PROMPT —
Retype exactly the lines below, beginning with the first and ending with the line where "from mathutils import Vector, Matrix" appears.

SUPPLIED INFORMATION —
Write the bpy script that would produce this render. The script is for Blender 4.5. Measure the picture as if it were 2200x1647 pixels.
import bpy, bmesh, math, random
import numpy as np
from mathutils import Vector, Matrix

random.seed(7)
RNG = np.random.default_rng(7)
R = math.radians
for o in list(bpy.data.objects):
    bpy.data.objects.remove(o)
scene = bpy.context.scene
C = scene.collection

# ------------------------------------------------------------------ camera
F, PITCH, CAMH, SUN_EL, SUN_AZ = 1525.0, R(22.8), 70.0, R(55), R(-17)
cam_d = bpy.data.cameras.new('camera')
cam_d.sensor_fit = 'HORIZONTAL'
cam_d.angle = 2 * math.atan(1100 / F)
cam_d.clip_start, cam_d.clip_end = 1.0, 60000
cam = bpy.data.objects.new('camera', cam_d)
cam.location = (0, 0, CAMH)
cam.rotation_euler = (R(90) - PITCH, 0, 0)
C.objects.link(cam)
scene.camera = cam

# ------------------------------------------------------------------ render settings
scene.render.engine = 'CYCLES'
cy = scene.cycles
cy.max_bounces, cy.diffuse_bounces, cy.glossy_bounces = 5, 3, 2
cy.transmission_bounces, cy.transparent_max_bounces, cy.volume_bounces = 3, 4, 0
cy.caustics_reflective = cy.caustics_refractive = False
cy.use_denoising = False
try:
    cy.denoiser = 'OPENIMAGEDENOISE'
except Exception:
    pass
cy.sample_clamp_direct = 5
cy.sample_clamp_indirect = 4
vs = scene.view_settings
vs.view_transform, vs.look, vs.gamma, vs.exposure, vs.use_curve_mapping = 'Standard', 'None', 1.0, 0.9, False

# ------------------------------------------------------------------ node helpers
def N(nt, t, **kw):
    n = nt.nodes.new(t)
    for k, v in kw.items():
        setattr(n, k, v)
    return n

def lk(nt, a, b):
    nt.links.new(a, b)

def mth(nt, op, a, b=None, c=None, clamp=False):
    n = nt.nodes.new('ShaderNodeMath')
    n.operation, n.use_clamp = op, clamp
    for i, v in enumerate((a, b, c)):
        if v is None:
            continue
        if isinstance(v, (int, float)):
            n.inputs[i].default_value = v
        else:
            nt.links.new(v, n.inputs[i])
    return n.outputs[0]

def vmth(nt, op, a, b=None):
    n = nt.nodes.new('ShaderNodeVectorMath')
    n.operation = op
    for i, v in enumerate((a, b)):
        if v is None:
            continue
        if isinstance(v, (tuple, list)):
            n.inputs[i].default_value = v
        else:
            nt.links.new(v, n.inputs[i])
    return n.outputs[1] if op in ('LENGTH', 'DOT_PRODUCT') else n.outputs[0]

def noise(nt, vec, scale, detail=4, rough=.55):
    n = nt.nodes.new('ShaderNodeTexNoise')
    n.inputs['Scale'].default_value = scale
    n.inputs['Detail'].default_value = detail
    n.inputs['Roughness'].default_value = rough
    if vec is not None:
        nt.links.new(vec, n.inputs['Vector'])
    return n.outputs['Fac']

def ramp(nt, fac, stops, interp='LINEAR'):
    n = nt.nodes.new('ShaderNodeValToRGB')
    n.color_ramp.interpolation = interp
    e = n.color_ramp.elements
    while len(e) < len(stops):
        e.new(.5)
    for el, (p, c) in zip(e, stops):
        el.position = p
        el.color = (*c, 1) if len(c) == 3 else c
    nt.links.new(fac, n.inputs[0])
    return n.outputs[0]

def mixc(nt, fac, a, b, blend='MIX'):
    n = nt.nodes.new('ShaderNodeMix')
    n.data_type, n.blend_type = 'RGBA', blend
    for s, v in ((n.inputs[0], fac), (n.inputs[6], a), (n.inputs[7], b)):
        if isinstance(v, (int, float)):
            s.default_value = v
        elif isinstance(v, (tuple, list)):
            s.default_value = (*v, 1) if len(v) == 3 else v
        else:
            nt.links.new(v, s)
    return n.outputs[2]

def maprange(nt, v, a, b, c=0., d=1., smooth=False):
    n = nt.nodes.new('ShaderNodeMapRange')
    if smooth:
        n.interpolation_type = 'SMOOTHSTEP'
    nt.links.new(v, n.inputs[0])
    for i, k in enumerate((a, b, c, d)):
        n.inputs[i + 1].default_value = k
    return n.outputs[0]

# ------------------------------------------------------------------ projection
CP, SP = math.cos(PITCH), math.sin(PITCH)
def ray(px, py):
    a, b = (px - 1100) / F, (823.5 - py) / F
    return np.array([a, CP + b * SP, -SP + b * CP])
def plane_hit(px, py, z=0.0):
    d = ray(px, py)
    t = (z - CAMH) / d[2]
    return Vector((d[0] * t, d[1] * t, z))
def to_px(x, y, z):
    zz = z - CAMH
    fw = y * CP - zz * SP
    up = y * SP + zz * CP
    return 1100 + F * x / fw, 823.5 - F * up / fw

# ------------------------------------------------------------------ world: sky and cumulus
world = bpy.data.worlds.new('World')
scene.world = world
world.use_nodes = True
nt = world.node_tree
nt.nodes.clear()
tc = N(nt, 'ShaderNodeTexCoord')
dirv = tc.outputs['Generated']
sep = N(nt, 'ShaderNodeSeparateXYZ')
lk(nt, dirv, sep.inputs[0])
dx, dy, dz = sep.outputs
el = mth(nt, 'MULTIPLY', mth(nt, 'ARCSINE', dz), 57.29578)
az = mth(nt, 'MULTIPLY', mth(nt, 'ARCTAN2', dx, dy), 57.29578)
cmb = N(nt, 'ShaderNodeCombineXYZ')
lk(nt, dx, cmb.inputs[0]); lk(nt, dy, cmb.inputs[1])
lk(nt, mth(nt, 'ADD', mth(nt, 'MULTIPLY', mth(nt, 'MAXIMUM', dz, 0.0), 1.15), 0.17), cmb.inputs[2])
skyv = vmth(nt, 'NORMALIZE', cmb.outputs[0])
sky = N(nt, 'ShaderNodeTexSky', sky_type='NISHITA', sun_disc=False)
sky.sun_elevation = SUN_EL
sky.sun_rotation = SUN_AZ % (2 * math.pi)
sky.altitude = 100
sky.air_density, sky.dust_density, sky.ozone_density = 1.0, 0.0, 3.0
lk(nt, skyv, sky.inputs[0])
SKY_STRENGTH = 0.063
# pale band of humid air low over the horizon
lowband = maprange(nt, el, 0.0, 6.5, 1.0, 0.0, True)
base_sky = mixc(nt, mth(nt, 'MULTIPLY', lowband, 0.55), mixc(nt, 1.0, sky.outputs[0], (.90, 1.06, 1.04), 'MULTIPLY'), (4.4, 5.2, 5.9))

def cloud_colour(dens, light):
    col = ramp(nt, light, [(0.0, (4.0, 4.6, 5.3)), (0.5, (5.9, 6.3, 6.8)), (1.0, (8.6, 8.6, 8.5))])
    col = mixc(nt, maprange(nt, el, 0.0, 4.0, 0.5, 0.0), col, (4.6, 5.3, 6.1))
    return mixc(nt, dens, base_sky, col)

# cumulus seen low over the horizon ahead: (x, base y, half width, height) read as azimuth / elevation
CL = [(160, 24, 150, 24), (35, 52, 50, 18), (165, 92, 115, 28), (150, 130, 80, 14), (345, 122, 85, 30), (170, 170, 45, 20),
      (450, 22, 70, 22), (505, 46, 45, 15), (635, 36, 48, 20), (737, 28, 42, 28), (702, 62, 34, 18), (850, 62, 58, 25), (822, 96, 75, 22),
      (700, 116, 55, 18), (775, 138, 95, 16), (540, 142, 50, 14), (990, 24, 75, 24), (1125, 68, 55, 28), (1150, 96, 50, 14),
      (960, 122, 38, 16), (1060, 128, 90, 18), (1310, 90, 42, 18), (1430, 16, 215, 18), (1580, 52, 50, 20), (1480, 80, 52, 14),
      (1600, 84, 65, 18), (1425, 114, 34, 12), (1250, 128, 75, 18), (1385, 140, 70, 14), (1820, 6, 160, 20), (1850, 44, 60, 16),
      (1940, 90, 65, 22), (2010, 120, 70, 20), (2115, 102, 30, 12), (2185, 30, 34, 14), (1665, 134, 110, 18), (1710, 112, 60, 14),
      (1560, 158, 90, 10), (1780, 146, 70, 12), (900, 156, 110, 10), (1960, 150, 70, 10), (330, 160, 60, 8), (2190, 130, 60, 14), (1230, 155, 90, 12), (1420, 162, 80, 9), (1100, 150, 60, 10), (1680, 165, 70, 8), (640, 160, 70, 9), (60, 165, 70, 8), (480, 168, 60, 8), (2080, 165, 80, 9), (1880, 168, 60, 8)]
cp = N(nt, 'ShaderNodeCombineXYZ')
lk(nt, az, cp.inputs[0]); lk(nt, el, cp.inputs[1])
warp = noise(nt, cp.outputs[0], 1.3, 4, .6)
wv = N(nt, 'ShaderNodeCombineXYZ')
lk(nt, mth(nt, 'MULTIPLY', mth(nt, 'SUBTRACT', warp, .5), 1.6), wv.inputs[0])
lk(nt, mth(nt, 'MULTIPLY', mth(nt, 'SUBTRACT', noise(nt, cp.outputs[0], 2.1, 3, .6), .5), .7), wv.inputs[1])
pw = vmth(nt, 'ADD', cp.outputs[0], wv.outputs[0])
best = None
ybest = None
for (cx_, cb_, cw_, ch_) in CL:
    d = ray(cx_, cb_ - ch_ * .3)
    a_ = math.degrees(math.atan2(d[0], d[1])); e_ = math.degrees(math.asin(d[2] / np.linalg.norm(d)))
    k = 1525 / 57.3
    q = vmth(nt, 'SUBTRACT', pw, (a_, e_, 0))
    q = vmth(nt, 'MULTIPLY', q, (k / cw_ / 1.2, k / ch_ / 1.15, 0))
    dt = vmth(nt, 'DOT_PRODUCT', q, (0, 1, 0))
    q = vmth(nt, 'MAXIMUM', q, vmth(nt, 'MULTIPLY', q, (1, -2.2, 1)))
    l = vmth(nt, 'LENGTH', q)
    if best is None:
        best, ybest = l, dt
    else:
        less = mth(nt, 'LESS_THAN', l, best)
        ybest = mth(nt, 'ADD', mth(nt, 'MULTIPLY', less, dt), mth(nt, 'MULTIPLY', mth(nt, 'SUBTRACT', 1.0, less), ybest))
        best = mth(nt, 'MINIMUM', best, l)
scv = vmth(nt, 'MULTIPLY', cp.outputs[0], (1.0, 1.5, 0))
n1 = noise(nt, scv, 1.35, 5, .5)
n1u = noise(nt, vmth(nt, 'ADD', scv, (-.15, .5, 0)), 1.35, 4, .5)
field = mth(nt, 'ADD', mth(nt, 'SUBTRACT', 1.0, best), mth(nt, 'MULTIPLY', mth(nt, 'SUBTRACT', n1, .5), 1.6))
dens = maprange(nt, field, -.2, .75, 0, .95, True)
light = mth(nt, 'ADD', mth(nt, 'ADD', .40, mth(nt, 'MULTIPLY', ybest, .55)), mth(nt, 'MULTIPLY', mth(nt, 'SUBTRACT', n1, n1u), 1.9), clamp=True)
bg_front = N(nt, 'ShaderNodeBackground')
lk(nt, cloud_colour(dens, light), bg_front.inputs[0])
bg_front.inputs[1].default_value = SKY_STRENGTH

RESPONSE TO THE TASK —
Write the bpy script that would produce this render. The script is for Blender 4.5. Measure the picture as if it were 2200x1647 pixels.
import bpy, bmesh, math, random
import numpy as np
from mathutils import Vector, Matrix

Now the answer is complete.